WHAT THE TASK REQUIRES: Quote every line as given.
* START SOURCE EXCERPT *
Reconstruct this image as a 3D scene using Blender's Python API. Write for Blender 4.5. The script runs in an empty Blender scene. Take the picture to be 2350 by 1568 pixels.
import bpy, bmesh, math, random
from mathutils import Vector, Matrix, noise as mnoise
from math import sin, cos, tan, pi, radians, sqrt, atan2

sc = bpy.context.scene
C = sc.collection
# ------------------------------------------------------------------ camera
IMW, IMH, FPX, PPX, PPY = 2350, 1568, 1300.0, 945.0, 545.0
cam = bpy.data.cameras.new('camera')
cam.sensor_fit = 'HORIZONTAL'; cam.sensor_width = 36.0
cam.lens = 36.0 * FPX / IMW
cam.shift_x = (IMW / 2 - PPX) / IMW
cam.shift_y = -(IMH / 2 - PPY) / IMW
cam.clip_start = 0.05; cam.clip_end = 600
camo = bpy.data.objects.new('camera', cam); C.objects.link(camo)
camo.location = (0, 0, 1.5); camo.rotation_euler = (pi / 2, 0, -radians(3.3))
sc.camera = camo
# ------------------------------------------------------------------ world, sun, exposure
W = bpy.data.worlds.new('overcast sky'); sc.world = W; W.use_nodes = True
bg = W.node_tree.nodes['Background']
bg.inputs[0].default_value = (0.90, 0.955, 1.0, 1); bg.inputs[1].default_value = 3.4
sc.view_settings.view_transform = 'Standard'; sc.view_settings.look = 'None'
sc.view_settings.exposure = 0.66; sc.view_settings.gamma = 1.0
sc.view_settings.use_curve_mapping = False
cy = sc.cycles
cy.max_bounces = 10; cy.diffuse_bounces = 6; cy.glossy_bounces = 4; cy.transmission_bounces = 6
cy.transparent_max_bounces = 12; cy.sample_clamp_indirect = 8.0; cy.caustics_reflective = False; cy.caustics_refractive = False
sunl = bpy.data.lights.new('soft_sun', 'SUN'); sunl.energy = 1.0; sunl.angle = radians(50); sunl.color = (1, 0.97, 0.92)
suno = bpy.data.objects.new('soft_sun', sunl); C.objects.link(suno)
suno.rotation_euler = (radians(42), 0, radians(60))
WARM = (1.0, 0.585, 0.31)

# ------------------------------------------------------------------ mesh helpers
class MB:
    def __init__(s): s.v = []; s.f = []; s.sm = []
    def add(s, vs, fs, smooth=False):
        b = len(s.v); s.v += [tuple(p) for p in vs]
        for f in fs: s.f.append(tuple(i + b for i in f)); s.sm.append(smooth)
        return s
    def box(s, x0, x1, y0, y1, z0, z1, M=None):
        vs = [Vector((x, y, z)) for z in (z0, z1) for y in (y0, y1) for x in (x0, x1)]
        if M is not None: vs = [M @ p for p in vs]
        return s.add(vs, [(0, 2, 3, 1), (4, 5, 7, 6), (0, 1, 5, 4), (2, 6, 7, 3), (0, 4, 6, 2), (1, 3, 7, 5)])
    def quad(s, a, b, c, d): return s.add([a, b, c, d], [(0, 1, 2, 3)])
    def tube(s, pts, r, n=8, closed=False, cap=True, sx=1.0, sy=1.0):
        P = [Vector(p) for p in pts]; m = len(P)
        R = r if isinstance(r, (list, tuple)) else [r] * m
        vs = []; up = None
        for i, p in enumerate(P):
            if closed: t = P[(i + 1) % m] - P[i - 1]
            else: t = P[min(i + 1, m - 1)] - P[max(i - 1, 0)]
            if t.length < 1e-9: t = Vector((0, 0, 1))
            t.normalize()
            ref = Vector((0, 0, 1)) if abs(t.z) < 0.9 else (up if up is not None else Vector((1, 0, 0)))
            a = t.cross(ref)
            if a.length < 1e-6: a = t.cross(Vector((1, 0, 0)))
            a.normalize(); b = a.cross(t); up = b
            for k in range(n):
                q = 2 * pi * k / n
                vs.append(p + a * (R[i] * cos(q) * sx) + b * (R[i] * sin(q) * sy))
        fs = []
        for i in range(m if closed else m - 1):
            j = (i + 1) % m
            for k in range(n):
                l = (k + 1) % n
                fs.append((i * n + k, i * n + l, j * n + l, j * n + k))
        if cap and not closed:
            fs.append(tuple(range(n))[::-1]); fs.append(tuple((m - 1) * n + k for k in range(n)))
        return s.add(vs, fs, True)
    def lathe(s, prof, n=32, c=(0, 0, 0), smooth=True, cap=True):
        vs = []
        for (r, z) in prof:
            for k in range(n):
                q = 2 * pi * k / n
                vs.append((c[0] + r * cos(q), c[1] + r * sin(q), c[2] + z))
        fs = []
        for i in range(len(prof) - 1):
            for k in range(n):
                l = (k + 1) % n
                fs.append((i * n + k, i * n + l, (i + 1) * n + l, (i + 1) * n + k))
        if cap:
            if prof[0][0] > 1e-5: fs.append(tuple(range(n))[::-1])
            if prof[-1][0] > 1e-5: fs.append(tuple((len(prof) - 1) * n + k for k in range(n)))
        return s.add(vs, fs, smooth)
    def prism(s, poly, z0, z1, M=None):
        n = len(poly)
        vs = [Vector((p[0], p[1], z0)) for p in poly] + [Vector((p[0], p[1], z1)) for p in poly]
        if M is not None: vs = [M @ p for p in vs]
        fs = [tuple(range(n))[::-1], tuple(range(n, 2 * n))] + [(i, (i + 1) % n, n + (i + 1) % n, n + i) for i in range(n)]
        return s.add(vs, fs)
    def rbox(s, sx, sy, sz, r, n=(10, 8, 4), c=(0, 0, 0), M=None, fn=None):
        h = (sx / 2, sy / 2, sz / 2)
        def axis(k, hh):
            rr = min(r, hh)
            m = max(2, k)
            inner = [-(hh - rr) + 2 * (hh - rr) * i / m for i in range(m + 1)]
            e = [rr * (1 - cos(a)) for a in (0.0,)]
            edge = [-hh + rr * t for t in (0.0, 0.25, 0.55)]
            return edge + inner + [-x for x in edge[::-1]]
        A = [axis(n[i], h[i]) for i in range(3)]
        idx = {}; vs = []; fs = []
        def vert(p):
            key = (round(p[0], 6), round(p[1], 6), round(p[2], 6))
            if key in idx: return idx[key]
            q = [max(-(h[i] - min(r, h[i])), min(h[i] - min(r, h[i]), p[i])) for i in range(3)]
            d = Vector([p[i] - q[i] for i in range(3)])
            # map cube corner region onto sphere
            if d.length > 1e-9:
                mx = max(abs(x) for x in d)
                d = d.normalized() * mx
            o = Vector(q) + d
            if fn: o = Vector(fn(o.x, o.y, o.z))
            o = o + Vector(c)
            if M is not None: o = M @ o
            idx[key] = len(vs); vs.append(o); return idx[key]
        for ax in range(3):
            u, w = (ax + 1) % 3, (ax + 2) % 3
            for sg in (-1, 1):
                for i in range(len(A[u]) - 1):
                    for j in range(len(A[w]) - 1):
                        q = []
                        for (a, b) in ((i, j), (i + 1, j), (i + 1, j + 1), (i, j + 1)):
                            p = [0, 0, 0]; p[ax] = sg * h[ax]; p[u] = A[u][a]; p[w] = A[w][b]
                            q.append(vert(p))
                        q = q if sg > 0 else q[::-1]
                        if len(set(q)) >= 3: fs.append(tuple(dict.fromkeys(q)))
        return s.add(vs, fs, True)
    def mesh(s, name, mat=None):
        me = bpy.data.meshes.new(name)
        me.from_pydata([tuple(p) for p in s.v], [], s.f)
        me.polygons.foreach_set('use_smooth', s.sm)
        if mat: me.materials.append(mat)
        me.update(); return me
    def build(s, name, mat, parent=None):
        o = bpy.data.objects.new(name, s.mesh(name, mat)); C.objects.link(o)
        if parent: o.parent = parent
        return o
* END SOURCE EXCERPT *
REPLY:
Reconstruct this image as a 3D scene using Blender's Python API. Write for Blender 4.5. The script runs in an empty Blender scene. Take the picture to be 2350 by 1568 pixels.
import bpy, bmesh, math, random
from mathutils import Vector, Matrix, noise as mnoise
from math import sin, cos, tan, pi, radians, sqrt, atan2

sc = bpy.context.scene
C = sc.collection
# ------------------------------------------------------------------ camera
IMW, IMH, FPX, PPX, PPY = 2350, 1568, 1300.0, 945.0, 545.0
cam = bpy.data.cameras.new('camera')
cam.sensor_fit = 'HORIZONTAL'; cam.sensor_width = 36.0
cam.lens = 36.0 * FPX / IMW
cam.shift_x = (IMW / 2 - PPX) / IMW
cam.shift_y = -(IMH / 2 - PPY) / IMW
cam.clip_start = 0.05; cam.clip_end = 600
camo = bpy.data.objects.new('camera', cam); C.objects.link(camo)
camo.location = (0, 0, 1.5); camo.rotation_euler = (pi / 2, 0, -radians(3.3))
sc.camera = camo
# ------------------------------------------------------------------ world, sun, exposure
W = bpy.data.worlds.new('overcast sky'); sc.world = W; W.use_nodes = True
bg = W.node_tree.nodes['Background']
bg.inputs[0].default_value = (0.90, 0.955, 1.0, 1); bg.inputs[1].default_value = 3.4
sc.view_settings.view_transform = 'Standard'; sc.view_settings.look = 'None'
sc.view_settings.exposure = 0.66; sc.view_settings.gamma = 1.0
sc.view_settings.use_curve_mapping = False
cy = sc.cycles
cy.max_bounces = 10; cy.diffuse_bounces = 6; cy.glossy_bounces = 4; cy.transmission_bounces = 6
cy.transparent_max_bounces = 12; cy.sample_clamp_indirect = 8.0; cy.caustics_reflective = False; cy.caustics_refractive = False
sunl = bpy.data.lights.new('soft_sun', 'SUN'); sunl.energy = 1.0; sunl.angle = radians(50); sunl.color = (1, 0.97, 0.92)
suno = bpy.data.objects.new('soft_sun', sunl); C.objects.link(suno)
suno.rotation_euler = (radians(42), 0, radians(60))
WARM = (1.0, 0.585, 0.31)

# ------------------------------------------------------------------ mesh helpers
class MB:
    def __init__(s): s.v = []; s.f = []; s.sm = []
    def add(s, vs, fs, smooth=False):
        b = len(s.v); s.v += [tuple(p) for p in vs]
        for f in fs: s.f.append(tuple(i + b for i in f)); s.sm.append(smooth)
        return s
    def box(s, x0, x1, y0, y1, z0, z1, M=None):
        vs = [Vector((x, y, z)) for z in (z0, z1) for y in (y0, y1) for x in (x0, x1)]
        if M is not None: vs = [M @ p for p in vs]
        return s.add(vs, [(0, 2, 3, 1), (4, 5, 7, 6), (0, 1, 5, 4), (2, 6, 7, 3), (0, 4, 6, 2), (1, 3, 7, 5)])
    def quad(s, a, b, c, d): return s.add([a, b, c, d], [(0, 1, 2, 3)])
    def tube(s, pts, r, n=8, closed=False, cap=True, sx=1.0, sy=1.0):
        P = [Vector(p) for p in pts]; m = len(P)
        R = r if isinstance(r, (list, tuple)) else [r] * m
        vs = []; up = None
        for i, p in enumerate(P):
            if closed: t = P[(i + 1) % m] - P[i - 1]
            else: t = P[min(i + 1, m - 1)] - P[max(i - 1, 0)]
            if t.length < 1e-9: t = Vector((0, 0, 1))
            t.normalize()
            ref = Vector((0, 0, 1)) if abs(t.z) < 0.9 else (up if up is not None else Vector((1, 0, 0)))
            a = t.cross(ref)
            if a.length < 1e-6: a = t.cross(Vector((1, 0, 0)))
            a.normalize(); b = a.cross(t); up = b
            for k in range(n):
                q = 2 * pi * k / n
                vs.append(p + a * (R[i] * cos(q) * sx) + b * (R[i] * sin(q) * sy))
        fs = []
        for i in range(m if closed else m - 1):
            j = (i + 1) % m
            for k in range(n):
                l = (k + 1) % n
                fs.append((i * n + k, i * n + l, j * n + l, j * n + k))
        if cap and not closed:
            fs.append(tuple(range(n))[::-1]); fs.append(tuple((m - 1) * n + k for k in range(n)))
        return s.add(vs, fs, True)
    def lathe(s, prof, n=32, c=(0, 0, 0), smooth=True, cap=True):
        vs = []
        for (r, z) in prof:
            for k in range(n):
                q = 2 * pi * k / n
                vs.append((c[0] + r * cos(q), c[1] + r * sin(q), c[2] + z))
        fs = []
        for i in range(len(prof) - 1):
            for k in range(n):
                l = (k + 1) % n
                fs.append((i * n + k, i * n + l, (i + 1) * n + l, (i + 1) * n + k))
        if cap:
            if prof[0][0] > 1e-5: fs.append(tuple(range(n))[::-1])
            if prof[-1][0] > 1e-5: fs.append(tuple((len(prof) - 1) * n + k for k in range(n)))
        return s.add(vs, fs, smooth)
    def prism(s, poly, z0, z1, M=None):
        n = len(poly)
        vs = [Vector((p[0], p[1], z0)) for p in poly] + [Vector((p[0], p[1], z1)) for p in poly]
        if M is not None: vs = [M @ p for p in vs]
        fs = [tuple(range(n))[::-1], tuple(range(n, 2 * n))] + [(i, (i + 1) % n, n + (i + 1) % n, n + i) for i in range(n)]
        return s.add(vs, fs)
    def rbox(s, sx, sy, sz, r, n=(10, 8, 4), c=(0, 0, 0), M=None, fn=None):
        h = (sx / 2, sy / 2, sz / 2)
        def axis(k, hh):
            rr = min(r, hh)
            m = max(2, k)
            inner = [-(hh - rr) + 2 * (hh - rr) * i / m for i in range(m + 1)]
            e = [rr * (1 - cos(a)) for a in (0.0,)]
            edge = [-hh + rr * t for t in (0.0, 0.25, 0.55)]
            return edge + inner + [-x for x in edge[::-1]]
        A = [axis(n[i], h[i]) for i in range(3)]
        idx = {}; vs = []; fs = []
        def vert(p):
            key = (round(p[0], 6), round(p[1], 6), round(p[2], 6))
            if key in idx: return idx[key]
            q = [max(-(h[i] - min(r, h[i])), min(h[i] - min(r, h[i]), p[i])) for i in range(3)]
            d = Vector([p[i] - q[i] for i in range(3)])
            # map cube corner region onto sphere
            if d.length > 1e-9:
                mx = max(abs(x) for x in d)
                d = d.normalized() * mx
            o = Vector(q) + d
            if fn: o = Vector(fn(o.x, o.y, o.z))
            o = o + Vector(c)
            if M is not None: o = M @ o
            idx[key] = len(vs); vs.append(o); return idx[key]
        for ax in range(3):
            u, w = (ax + 1) % 3, (ax + 2) % 3
            for sg in (-1, 1):
                for i in range(len(A[u]) - 1):
                    for j in range(len(A[w]) - 1):
                        q = []
                        for (a, b) in ((i, j), (i + 1, j), (i + 1, j + 1), (i, j + 1)):
                            p = [0, 0, 0]; p[ax] = sg * h[ax]; p[u] = A[u][a]; p[w] = A[w][b]
                            q.append(vert(p))
                        q = q if sg > 0 else q[::-1]
                        if len(set(q)) >= 3: fs.append(tuple(dict.fromkeys(q)))
        return s.add(vs, fs, True)
    def mesh(s, name, mat=None):
        me = bpy.data.meshes.new(name)
        me.from_pydata([tuple(p) for p in s.v], [], s.f)
        me.polygons.foreach_set('use_smooth', s.sm)
        if mat: me.materials.append(mat)
        me.update(); return me
    def build(s, name, mat, parent=None):
        o = bpy.data.objects.new(name, s.mesh(name, mat)); C.objects.link(o)
        if parent: o.parent = parent
        return o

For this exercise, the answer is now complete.